Data excerpt:
==*==

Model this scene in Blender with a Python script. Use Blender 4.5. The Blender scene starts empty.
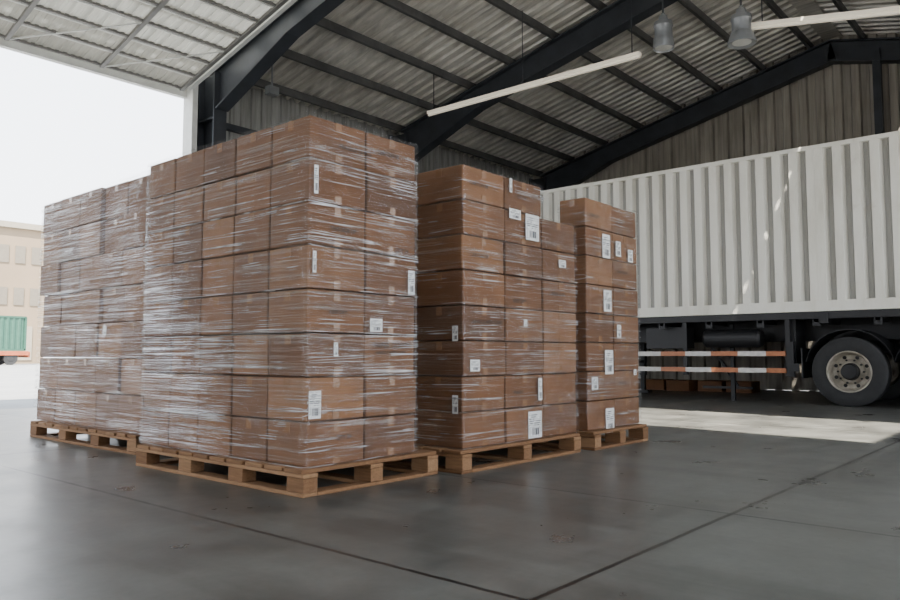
import bpy, bmesh, math, random
from mathutils import Vector, Matrix
random.seed(7)
S = bpy.context.scene
COL = S.collection

# ------------------------------------------------------------------ helpers
def link(o, parent=None):
    COL.objects.link(o)
    if parent: o.parent = parent
    return o
def empty(name, loc=(0,0,0)):
    e = bpy.data.objects.new(name, None); e.location = loc; e.empty_display_size = .2
    return link(e)
class MB:
    """mesh builder with material slots"""
    def __init__(s): s.v=[]; s.f=[]; s.m=[]; s.uv=[]
    def quad(s,a,b,c,d,m=0):
        i=len(s.v); s.v+= [tuple(a),tuple(b),tuple(c),tuple(d)]; s.f.append((i,i+1,i+2,i+3)); s.m.append(m)
    def hexa(s,p,m=0):
        i=len(s.v); s.v+=[tuple(q) for q in p]
        for f in ((0,3,2,1),(4,5,6,7),(0,1,5,4),(1,2,6,5),(2,3,7,6),(3,0,4,7)):
            s.f.append(tuple(i+k for k in f)); s.m.append(m)
    def box(s,x0,x1,y0,y1,z0,z1,m=0):
        s.hexa([(x0,y0,z0),(x1,y0,z0),(x1,y1,z0),(x0,y1,z0),(x0,y0,z1),(x1,y0,z1),(x1,y1,z1),(x0,y1,z1)],m)
    def beam(s,a,b,w,h,m=0,up=(0,0,1)):
        a=Vector(a);b=Vector(b);d=(b-a).normalized();u=Vector(up)
        r=d.cross(u).normalized();u=r.cross(d).normalized();r=r*w/2;u=u*h/2
        s.hexa([a-r-u,a+r-u,b+r-u,b-r-u,a-r+u,a+r+u,b+r+u,b-r+u],m)
    def lathe(s,c,axis,prof,n=40,m=0):
        c=Vector(c);ax=Vector(axis).normalized()
        t=Vector((0,0,1)) if abs(ax.z)<.9 else Vector((1,0,0))
        e1=ax.cross(t).normalized();e2=ax.cross(e1)
        i=len(s.v)
        for (d,r) in prof:
            for k in range(n):
                a=2*math.pi*k/n
                s.v.append(tuple(c+ax*d+e1*(r*math.cos(a))+e2*(r*math.sin(a))))
        for j in range(len(prof)-1):
            for k in range(n):
                k2=(k+1)%n
                s.f.append((i+j*n+k,i+j*n+k2,i+(j+1)*n+k2,i+(j+1)*n+k)); s.m.append(m)
    def obj(s,name,mats,parent=None,bevel=0,smooth=False,origin=None,seg=2,ang=None):
        me=bpy.data.meshes.new(name)
        o0=Vector(origin) if origin else Vector((0,0,0))
        me.from_pydata([tuple(Vector(v)-o0) for v in s.v],[],s.f)
        for m in mats: me.materials.append(m)
        for p,mi in zip(me.polygons,s.m): p.material_index=mi
        if smooth:
            for p in me.polygons: p.use_smooth=True
        bm=bmesh.new();bm.from_mesh(me);bmesh.ops.recalc_face_normals(bm,faces=bm.faces);bm.to_mesh(me);bm.free()
        if ang: 
            me.set_sharp_from_angle(angle=math.radians(ang))
        me.update()
        o=bpy.data.objects.new(name,me);o.location=o0
        link(o,parent)
        if bevel:
            b=o.modifiers.new('bevel','BEVEL');b.width=bevel;b.segments=seg;b.limit_method='ANGLE'
        return o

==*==

Do this: Copy nothing but the lines from the first one in the listing through the line with "COL = S.collection", and omit the pictures.

Worked answer:
Model this scene in Blender with a Python script. Use Blender 4.5. The Blender scene starts empty.
import bpy, bmesh, math, random
from mathutils import Vector, Matrix
random.seed(7)
S = bpy.context.scene
COL = S.collection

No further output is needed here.